Data entries:
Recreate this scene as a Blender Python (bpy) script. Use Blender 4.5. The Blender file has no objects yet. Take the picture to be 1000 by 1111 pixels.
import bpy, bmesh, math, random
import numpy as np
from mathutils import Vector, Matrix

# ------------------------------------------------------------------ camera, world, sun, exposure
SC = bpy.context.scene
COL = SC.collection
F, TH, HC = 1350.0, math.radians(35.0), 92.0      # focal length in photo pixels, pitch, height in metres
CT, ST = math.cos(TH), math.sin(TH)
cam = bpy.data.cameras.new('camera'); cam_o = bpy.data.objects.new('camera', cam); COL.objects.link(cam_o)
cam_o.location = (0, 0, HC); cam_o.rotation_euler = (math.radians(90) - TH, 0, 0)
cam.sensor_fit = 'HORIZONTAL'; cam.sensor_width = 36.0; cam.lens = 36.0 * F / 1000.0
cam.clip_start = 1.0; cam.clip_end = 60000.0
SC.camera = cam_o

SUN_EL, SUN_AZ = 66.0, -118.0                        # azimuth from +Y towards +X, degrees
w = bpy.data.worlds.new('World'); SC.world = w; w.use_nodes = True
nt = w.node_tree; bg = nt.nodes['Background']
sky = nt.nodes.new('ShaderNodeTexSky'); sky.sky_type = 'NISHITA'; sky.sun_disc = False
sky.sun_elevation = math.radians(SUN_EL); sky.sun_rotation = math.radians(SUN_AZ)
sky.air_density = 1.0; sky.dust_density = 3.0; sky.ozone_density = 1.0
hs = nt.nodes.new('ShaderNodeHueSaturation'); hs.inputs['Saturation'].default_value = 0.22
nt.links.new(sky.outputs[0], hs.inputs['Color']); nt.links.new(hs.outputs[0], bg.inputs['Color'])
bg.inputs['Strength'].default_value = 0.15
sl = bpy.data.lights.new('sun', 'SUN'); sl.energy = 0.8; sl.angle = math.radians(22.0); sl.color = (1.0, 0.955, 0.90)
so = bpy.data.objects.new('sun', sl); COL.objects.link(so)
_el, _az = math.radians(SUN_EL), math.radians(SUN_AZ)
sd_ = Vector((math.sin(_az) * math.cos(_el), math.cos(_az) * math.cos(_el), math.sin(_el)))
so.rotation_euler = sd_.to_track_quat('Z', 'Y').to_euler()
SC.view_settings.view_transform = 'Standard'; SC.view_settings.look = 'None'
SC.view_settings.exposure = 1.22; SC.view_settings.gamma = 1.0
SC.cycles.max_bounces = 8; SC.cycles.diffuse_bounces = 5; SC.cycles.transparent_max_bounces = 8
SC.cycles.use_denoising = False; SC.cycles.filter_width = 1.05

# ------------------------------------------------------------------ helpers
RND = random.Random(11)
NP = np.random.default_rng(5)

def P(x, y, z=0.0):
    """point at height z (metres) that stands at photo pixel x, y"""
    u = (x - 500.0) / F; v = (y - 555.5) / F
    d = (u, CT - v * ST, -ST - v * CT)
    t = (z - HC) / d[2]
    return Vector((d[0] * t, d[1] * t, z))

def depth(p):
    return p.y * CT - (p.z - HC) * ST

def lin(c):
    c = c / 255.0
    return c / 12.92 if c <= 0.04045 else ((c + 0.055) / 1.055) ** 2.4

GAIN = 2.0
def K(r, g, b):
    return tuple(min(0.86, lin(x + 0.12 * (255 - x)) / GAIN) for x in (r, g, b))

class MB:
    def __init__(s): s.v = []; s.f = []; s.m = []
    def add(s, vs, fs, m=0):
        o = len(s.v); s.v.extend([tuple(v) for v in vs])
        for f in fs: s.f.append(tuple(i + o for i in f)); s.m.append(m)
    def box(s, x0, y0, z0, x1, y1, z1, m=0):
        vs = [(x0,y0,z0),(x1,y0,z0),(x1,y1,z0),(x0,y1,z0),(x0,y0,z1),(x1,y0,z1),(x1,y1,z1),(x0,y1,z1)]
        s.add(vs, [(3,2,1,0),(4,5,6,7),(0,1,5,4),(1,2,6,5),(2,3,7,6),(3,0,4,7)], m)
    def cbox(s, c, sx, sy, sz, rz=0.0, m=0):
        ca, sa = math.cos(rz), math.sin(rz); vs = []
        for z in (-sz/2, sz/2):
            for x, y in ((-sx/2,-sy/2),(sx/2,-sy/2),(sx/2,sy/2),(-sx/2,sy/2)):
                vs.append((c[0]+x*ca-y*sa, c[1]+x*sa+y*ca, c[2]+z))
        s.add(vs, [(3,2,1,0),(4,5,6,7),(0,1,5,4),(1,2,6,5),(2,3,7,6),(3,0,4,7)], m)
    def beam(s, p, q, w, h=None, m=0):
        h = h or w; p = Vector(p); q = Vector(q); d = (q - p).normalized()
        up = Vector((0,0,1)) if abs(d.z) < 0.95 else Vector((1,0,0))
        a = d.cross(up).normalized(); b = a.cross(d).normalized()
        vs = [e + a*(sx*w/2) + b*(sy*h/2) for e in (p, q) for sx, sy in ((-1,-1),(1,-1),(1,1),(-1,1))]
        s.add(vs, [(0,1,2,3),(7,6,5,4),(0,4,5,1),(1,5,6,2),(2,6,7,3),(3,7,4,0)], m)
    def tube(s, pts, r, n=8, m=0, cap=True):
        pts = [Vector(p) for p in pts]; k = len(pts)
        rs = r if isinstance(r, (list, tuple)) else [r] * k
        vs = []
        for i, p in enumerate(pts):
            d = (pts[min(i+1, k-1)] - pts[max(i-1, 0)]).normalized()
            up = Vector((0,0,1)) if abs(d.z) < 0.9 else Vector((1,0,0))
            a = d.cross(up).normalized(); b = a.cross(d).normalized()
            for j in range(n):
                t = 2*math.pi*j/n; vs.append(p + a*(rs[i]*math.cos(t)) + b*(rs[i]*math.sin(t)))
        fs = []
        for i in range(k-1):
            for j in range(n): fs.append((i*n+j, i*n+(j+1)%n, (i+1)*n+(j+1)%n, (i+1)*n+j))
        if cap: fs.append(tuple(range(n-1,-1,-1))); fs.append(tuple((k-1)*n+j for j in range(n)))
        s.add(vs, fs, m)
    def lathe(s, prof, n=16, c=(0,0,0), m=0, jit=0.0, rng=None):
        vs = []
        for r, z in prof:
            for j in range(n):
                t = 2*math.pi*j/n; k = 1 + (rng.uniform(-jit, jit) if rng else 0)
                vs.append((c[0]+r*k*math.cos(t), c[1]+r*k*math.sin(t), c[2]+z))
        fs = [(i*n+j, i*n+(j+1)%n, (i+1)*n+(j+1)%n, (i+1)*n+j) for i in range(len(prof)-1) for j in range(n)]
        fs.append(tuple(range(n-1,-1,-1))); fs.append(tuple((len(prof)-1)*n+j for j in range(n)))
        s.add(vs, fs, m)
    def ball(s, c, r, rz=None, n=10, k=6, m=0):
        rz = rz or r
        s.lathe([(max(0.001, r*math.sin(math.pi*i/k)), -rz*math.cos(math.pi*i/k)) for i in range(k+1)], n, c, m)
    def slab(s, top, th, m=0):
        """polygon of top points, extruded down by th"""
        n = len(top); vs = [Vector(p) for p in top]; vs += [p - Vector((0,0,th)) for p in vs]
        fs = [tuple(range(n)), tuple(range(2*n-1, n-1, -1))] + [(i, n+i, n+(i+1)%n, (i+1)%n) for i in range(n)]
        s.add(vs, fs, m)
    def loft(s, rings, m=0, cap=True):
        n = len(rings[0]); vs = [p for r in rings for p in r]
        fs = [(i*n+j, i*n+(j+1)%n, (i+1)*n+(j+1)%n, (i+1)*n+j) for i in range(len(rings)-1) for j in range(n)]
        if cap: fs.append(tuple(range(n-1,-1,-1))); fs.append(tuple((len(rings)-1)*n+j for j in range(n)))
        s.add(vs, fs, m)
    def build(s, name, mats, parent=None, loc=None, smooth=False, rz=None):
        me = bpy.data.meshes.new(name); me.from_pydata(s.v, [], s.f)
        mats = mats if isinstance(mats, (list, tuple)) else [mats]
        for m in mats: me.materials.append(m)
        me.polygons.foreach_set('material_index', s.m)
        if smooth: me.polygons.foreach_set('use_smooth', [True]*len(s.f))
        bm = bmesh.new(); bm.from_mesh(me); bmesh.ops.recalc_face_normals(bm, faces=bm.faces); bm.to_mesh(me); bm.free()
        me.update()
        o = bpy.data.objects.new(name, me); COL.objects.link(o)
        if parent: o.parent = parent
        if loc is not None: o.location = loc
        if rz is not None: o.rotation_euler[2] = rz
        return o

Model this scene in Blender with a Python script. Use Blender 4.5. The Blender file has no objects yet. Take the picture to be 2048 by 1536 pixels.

Directions — From the first line of the listing above to the line with "SC.camera = cam_o", please transcribe each line exactly, both ends included, and nothing beyond that.

Answer to the task —
Recreate this scene as a Blender Python (bpy) script. Use Blender 4.5. The Blender file has no objects yet. Take the picture to be 1000 by 1111 pixels.
import bpy, bmesh, math, random
import numpy as np
from mathutils import Vector, Matrix

# ------------------------------------------------------------------ camera, world, sun, exposure
SC = bpy.context.scene
COL = SC.collection
F, TH, HC = 1350.0, math.radians(35.0), 92.0      # focal length in photo pixels, pitch, height in metres
CT, ST = math.cos(TH), math.sin(TH)
cam = bpy.data.cameras.new('camera'); cam_o = bpy.data.objects.new('camera', cam); COL.objects.link(cam_o)
cam_o.location = (0, 0, HC); cam_o.rotation_euler = (math.radians(90) - TH, 0, 0)
cam.sensor_fit = 'HORIZONTAL'; cam.sensor_width = 36.0; cam.lens = 36.0 * F / 1000.0
cam.clip_start = 1.0; cam.clip_end = 60000.0
SC.camera = cam_o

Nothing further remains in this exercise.